Quote every line from the top of the listing down to and including the line that contains "for o in list(bpy.data.objects): bpy.data.objects.remove(o)".

—————

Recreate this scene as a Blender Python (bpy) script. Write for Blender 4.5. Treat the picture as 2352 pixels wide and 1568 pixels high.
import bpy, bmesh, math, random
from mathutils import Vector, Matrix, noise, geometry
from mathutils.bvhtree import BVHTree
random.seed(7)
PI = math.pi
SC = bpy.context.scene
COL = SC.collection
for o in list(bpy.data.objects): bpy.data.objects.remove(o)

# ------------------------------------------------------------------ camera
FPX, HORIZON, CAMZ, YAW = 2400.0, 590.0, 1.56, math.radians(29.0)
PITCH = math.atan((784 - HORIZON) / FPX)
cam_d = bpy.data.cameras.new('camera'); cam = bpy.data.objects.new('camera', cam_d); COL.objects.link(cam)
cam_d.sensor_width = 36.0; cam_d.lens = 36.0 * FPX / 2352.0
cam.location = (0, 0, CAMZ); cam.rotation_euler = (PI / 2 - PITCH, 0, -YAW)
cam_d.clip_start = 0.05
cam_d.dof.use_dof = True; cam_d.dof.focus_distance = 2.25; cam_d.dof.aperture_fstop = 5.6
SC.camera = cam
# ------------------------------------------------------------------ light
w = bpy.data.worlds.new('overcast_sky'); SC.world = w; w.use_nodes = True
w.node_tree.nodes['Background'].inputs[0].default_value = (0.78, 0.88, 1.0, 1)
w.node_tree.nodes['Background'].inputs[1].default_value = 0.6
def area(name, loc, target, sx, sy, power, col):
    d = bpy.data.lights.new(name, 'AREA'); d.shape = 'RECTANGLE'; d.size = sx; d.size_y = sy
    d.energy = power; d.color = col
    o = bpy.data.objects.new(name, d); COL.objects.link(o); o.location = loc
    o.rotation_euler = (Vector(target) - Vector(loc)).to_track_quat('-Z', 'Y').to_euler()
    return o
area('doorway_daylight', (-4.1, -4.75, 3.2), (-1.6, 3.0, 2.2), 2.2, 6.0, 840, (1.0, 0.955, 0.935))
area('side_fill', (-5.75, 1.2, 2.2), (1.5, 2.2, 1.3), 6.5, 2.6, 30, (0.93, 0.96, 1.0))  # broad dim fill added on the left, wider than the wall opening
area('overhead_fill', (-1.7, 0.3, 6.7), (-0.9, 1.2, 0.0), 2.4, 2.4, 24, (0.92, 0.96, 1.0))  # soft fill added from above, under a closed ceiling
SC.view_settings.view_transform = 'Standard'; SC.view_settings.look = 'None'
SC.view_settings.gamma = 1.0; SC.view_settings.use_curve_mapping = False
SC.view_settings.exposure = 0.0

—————

ANSWER BELOW:
Recreate this scene as a Blender Python (bpy) script. Write for Blender 4.5. Treat the picture as 2352 pixels wide and 1568 pixels high.
import bpy, bmesh, math, random
from mathutils import Vector, Matrix, noise, geometry
from mathutils.bvhtree import BVHTree
random.seed(7)
PI = math.pi
SC = bpy.context.scene
COL = SC.collection
for o in list(bpy.data.objects): bpy.data.objects.remove(o)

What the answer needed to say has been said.